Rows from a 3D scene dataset

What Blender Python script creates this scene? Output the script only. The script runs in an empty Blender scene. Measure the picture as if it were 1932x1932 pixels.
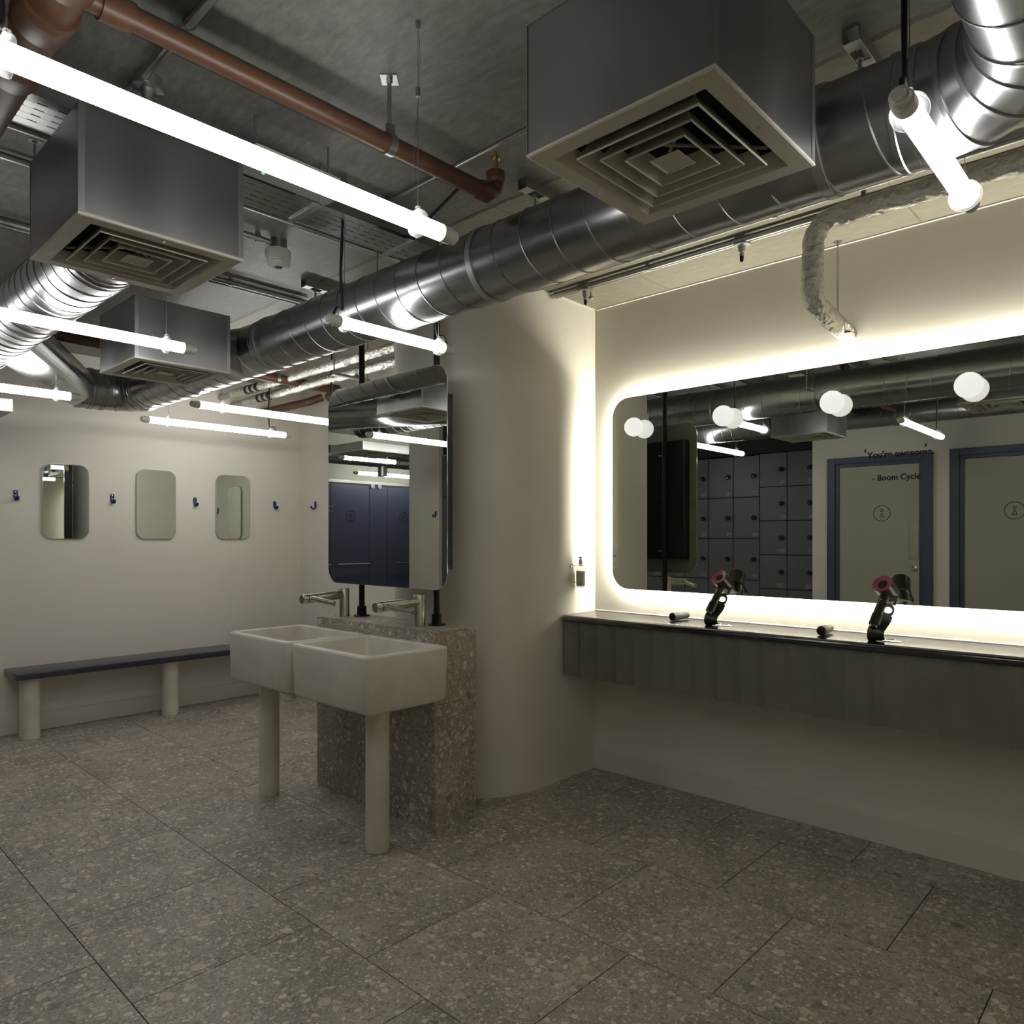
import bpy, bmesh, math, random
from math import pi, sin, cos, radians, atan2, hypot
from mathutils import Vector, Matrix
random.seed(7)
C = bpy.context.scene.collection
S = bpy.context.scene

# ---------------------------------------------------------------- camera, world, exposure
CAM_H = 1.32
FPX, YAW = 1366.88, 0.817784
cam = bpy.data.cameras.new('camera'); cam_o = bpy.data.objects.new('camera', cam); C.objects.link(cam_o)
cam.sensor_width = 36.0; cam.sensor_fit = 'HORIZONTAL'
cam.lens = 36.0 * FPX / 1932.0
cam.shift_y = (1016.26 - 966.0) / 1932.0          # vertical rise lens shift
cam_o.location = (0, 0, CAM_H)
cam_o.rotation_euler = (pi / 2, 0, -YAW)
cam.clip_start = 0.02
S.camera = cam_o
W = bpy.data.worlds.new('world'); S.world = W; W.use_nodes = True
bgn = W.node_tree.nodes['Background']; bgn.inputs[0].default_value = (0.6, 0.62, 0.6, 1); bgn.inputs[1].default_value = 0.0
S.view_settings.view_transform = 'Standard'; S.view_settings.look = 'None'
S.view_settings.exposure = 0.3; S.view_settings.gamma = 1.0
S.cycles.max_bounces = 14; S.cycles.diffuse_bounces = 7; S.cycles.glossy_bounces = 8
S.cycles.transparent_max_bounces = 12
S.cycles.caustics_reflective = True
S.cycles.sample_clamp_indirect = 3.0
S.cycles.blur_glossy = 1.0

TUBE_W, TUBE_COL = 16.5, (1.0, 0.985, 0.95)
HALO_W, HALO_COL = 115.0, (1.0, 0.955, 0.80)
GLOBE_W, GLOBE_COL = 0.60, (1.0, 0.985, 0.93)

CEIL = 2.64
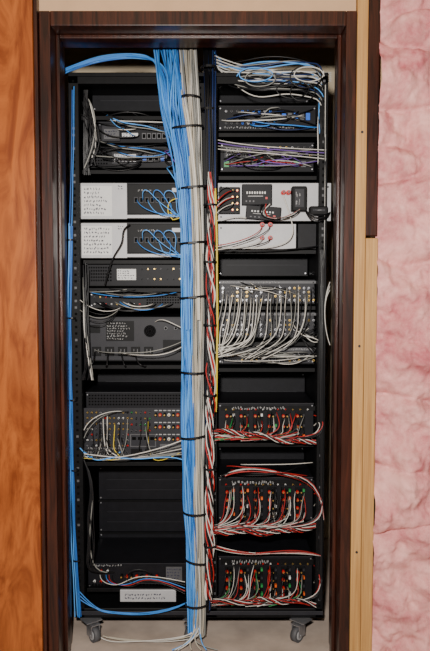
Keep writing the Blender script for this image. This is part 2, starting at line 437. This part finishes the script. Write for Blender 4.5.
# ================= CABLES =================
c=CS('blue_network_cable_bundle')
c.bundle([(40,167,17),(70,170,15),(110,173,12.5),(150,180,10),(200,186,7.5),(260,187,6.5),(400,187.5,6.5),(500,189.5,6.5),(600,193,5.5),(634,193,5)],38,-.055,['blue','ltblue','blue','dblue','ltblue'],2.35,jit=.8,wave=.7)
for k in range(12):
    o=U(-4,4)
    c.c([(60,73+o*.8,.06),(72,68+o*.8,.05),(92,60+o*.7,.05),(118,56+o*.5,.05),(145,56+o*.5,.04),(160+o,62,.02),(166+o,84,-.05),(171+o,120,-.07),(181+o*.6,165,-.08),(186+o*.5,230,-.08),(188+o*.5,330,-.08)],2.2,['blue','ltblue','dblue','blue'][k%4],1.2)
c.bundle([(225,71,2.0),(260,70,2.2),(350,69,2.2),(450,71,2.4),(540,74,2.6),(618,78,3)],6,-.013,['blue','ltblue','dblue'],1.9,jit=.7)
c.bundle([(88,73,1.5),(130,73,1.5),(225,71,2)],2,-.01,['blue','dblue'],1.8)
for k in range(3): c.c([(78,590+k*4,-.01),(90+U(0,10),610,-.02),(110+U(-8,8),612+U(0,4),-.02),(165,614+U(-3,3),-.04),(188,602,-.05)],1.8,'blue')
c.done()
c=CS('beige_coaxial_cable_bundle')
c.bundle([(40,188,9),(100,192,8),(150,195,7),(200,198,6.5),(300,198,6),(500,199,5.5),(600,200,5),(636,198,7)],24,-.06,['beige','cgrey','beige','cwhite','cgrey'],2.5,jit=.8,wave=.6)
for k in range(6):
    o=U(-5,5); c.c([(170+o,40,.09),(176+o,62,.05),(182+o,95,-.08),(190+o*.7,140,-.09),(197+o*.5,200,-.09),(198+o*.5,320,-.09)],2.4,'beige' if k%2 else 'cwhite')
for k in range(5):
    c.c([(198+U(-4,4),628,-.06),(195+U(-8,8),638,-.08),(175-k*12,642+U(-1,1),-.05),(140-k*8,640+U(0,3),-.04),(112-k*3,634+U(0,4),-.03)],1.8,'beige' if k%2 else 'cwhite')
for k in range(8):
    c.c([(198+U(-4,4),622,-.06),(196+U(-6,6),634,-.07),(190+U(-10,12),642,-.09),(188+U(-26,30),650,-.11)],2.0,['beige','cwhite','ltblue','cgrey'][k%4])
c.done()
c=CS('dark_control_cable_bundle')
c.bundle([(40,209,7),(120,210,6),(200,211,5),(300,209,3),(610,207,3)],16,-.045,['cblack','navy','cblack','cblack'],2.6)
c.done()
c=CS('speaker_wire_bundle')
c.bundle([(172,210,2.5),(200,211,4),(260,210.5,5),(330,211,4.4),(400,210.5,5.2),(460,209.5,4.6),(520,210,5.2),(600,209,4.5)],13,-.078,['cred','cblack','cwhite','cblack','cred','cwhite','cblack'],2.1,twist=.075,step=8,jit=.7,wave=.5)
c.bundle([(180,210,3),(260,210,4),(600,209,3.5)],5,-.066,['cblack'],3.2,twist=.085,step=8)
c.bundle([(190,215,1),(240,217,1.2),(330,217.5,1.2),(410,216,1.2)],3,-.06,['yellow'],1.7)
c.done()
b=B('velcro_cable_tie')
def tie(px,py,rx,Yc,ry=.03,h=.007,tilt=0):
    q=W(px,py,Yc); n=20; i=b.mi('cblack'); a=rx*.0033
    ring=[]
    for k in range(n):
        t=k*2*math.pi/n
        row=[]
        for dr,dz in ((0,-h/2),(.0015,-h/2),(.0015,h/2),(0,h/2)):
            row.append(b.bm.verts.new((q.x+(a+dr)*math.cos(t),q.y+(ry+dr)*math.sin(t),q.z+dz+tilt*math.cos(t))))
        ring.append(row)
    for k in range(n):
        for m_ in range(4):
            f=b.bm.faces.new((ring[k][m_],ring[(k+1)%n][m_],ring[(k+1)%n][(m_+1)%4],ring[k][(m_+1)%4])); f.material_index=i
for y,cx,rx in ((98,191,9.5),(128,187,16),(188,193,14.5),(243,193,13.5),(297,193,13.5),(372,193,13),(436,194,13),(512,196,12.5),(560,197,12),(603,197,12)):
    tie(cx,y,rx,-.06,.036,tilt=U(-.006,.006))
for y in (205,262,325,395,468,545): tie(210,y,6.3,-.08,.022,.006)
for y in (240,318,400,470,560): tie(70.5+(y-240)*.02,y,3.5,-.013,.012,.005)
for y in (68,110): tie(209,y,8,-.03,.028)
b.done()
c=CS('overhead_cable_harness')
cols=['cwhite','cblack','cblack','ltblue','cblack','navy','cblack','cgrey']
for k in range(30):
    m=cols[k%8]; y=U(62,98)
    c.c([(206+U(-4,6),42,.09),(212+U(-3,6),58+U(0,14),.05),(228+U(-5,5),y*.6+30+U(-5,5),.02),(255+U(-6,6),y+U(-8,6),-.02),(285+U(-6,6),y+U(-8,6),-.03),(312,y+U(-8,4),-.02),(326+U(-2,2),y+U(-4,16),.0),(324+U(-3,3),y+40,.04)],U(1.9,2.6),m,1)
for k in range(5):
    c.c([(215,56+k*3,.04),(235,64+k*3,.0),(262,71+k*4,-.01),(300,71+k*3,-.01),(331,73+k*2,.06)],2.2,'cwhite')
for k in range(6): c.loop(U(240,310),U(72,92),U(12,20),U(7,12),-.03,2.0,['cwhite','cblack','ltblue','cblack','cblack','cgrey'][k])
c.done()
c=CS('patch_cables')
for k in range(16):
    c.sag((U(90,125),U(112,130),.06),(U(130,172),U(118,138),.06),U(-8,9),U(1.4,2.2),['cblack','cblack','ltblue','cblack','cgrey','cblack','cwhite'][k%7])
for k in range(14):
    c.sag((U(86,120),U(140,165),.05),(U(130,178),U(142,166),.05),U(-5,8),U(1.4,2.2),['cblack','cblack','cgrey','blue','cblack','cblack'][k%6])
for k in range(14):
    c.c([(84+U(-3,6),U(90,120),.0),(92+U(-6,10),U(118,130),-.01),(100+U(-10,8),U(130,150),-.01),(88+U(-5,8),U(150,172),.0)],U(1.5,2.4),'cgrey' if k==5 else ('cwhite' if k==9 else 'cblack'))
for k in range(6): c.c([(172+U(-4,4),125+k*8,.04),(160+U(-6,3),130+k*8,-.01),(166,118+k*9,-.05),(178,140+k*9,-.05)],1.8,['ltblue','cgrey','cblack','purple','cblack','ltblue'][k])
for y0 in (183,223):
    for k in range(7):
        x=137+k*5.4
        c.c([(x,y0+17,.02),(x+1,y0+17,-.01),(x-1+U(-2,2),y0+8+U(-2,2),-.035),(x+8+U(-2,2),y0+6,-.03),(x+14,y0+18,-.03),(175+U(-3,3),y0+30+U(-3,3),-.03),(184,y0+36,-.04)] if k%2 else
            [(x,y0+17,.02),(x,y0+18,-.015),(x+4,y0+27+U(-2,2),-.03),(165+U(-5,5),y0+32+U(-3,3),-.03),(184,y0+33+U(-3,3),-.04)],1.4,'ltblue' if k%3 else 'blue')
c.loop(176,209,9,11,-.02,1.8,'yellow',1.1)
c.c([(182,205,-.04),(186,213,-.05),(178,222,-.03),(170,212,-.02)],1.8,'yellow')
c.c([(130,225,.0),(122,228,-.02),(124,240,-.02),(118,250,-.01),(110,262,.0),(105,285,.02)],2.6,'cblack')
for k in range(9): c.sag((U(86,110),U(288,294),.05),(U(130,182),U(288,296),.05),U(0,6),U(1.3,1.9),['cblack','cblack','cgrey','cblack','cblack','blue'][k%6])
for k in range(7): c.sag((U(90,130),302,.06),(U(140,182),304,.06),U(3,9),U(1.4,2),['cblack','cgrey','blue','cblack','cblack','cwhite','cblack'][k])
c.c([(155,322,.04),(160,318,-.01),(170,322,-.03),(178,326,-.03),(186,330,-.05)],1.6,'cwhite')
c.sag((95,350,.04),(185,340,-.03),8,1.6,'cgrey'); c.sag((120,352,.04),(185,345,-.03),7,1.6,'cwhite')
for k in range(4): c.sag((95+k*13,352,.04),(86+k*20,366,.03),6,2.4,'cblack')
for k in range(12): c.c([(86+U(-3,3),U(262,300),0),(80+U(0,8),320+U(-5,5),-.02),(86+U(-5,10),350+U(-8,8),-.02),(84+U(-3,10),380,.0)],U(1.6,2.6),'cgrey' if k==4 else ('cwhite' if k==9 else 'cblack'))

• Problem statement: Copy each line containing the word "this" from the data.

• Task solution:
What Blender Python script creates this scene? Output the script only. The script runs in an empty Blender scene. Measure the picture as if it were 1932x1932 pixels.
Keep writing the Blender script for this image. This is part 2, starting at line 437. This part finishes the script. Write for Blender 4.5.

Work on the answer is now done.